**What this task involves**.
Quote all of the data exactly as given. Skip every picture it contains.
++++ Information shown ++++
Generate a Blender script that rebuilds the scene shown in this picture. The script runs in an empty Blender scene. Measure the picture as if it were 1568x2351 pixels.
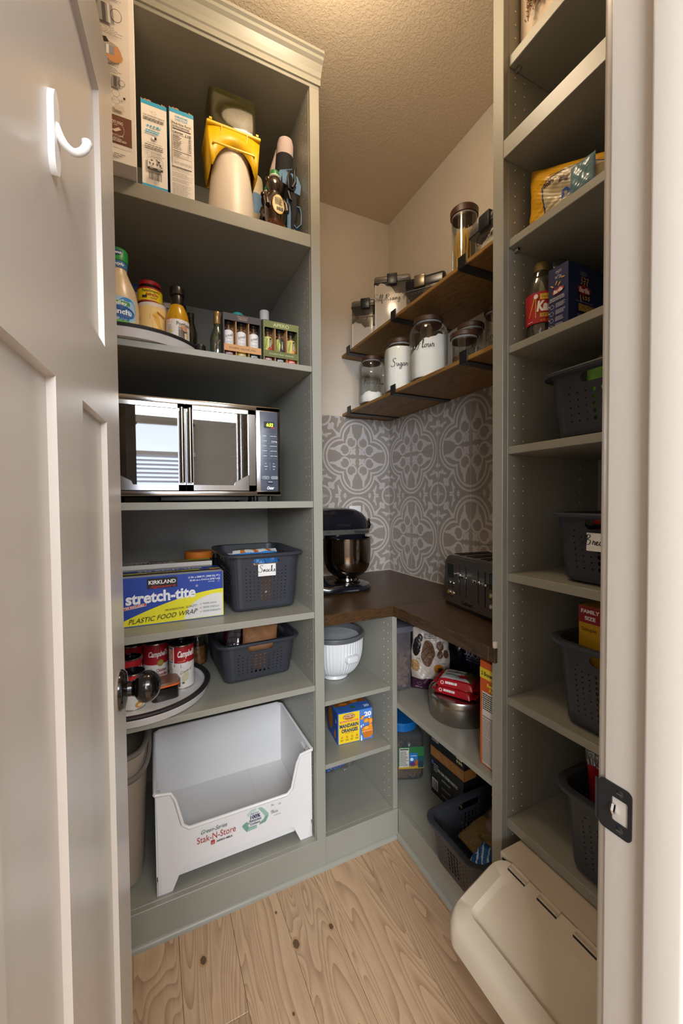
import bpy, bmesh, math, random
from mathutils import Vector, Matrix
R = math.radians
PI = math.pi
sc = bpy.context.scene
col = sc.collection

# ---------------------------------------------------------------- camera, world, light, exposure
cd = bpy.data.cameras.new('camera')
cam = bpy.data.objects.new('camera', cd)
col.objects.link(cam)
sc.camera = cam
cd.sensor_fit = 'VERTICAL'
cd.sensor_height = 36.0
cd.sensor_width = 24.0
cd.lens = 914.3 / 2351 * 36.0
cd.clip_start = 0.01
_y, _p, _r = R(25.593), R(-1.56), R(-0.485)
fw = Vector((math.sin(_y) * math.cos(_p), math.cos(_y) * math.cos(_p), math.sin(_p)))
ri = Vector((math.cos(_y), -math.sin(_y), 0))
up = ri.cross(fw)
ri2 = ri * math.cos(_r) + up * math.sin(_r)
up2 = up * math.cos(_r) - ri * math.sin(_r)
cam.matrix_world = Matrix(((ri2.x, up2.x, -fw.x, 0.0), (ri2.y, up2.y, -fw.y, 0.0), (ri2.z, up2.z, -fw.z, 1.29), (0, 0, 0, 1)))

world = bpy.data.worlds.new('world')
sc.world = world
world.use_nodes = True
world.node_tree.nodes['Background'].inputs[0].default_value = (0.80, 0.88, 1.0, 1)
world.node_tree.nodes['Background'].inputs[1].default_value = 0.35

def area(name, loc, target, sx, sy, power, color, shape='RECTANGLE'):
    l = bpy.data.lights.new(name, 'AREA')
    l.shape = shape
    l.size = sx
    if shape in ('RECTANGLE', 'ELLIPSE'):
        l.size_y = sy
    l.energy = power
    l.color = color
    o = bpy.data.objects.new(name, l)
    col.objects.link(o)
    o.location = loc
    o.rotation_euler = (Vector(target) - Vector(loc)).to_track_quat('-Z', 'Y').to_euler()
    return o
area('window_daylight', (-1.2, -2.6, 2.0), (0.8, 1.9, 1.4), 1.5, 0.9, 185, (0.86, 0.93, 1.0))
area('ceiling_bounce_daylight', (0.3, -1.6, 2.45), (0.45, 1.4, 0.95), 2.0, 0.7, 68, (0.90, 0.95, 1.0))
_pl = bpy.data.lights.new('pantry_lamp', 'POINT')
_pl.energy = 11.5
_pl.color = (1.0, 0.79, 0.56)
_pl.shadow_soft_size = 0.09
_po = bpy.data.objects.new('pantry_lamp', _pl)
col.objects.link(_po)
_po.location = (0.42, 0.90, 2.66)

sc.view_settings.view_transform = 'Standard'
sc.view_settings.look = 'None'
sc.view_settings.gamma = 1
sc.view_settings.use_curve_mapping = False
sc.view_settings.exposure = 0.03

# ---------------------------------------------------------------- materials
def lin(h):
    if isinstance(h, tuple):
        return h
    h = h.lstrip('#')
    if len(h) == 3:
        h = ''.join(k * 2 for k in h)
    c = [int(h[i:i + 2], 16) / 255 for i in (0, 2, 4)]
    return tuple(x / 12.92 if x <= .04045 else ((x + .055) / 1.055) ** 2.4 for x in c)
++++
**Expected answer**.
Generate a Blender script that rebuilds the scene shown in this picture. The script runs in an empty Blender scene. Measure the picture as if it were 1568x2351 pixels.
import bpy, bmesh, math, random
from mathutils import Vector, Matrix
R = math.radians
PI = math.pi
sc = bpy.context.scene
col = sc.collection

# ---------------------------------------------------------------- camera, world, light, exposure
cd = bpy.data.cameras.new('camera')
cam = bpy.data.objects.new('camera', cd)
col.objects.link(cam)
sc.camera = cam
cd.sensor_fit = 'VERTICAL'
cd.sensor_height = 36.0
cd.sensor_width = 24.0
cd.lens = 914.3 / 2351 * 36.0
cd.clip_start = 0.01
_y, _p, _r = R(25.593), R(-1.56), R(-0.485)
fw = Vector((math.sin(_y) * math.cos(_p), math.cos(_y) * math.cos(_p), math.sin(_p)))
ri = Vector((math.cos(_y), -math.sin(_y), 0))
up = ri.cross(fw)
ri2 = ri * math.cos(_r) + up * math.sin(_r)
up2 = up * math.cos(_r) - ri * math.sin(_r)
cam.matrix_world = Matrix(((ri2.x, up2.x, -fw.x, 0.0), (ri2.y, up2.y, -fw.y, 0.0), (ri2.z, up2.z, -fw.z, 1.29), (0, 0, 0, 1)))

world = bpy.data.worlds.new('world')
sc.world = world
world.use_nodes = True
world.node_tree.nodes['Background'].inputs[0].default_value = (0.80, 0.88, 1.0, 1)
world.node_tree.nodes['Background'].inputs[1].default_value = 0.35

def area(name, loc, target, sx, sy, power, color, shape='RECTANGLE'):
    l = bpy.data.lights.new(name, 'AREA')
    l.shape = shape
    l.size = sx
    if shape in ('RECTANGLE', 'ELLIPSE'):
        l.size_y = sy
    l.energy = power
    l.color = color
    o = bpy.data.objects.new(name, l)
    col.objects.link(o)
    o.location = loc
    o.rotation_euler = (Vector(target) - Vector(loc)).to_track_quat('-Z', 'Y').to_euler()
    return o
area('window_daylight', (-1.2, -2.6, 2.0), (0.8, 1.9, 1.4), 1.5, 0.9, 185, (0.86, 0.93, 1.0))
area('ceiling_bounce_daylight', (0.3, -1.6, 2.45), (0.45, 1.4, 0.95), 2.0, 0.7, 68, (0.90, 0.95, 1.0))
_pl = bpy.data.lights.new('pantry_lamp', 'POINT')
_pl.energy = 11.5
_pl.color = (1.0, 0.79, 0.56)
_pl.shadow_soft_size = 0.09
_po = bpy.data.objects.new('pantry_lamp', _pl)
col.objects.link(_po)
_po.location = (0.42, 0.90, 2.66)

sc.view_settings.view_transform = 'Standard'
sc.view_settings.look = 'None'
sc.view_settings.gamma = 1
sc.view_settings.use_curve_mapping = False
sc.view_settings.exposure = 0.03

# ---------------------------------------------------------------- materials
def lin(h):
    if isinstance(h, tuple):
        return h
    h = h.lstrip('#')
    if len(h) == 3:
        h = ''.join(k * 2 for k in h)
    c = [int(h[i:i + 2], 16) / 255 for i in (0, 2, 4)]
    return tuple(x / 12.92 if x <= .04045 else ((x + .055) / 1.055) ** 2.4 for x in c)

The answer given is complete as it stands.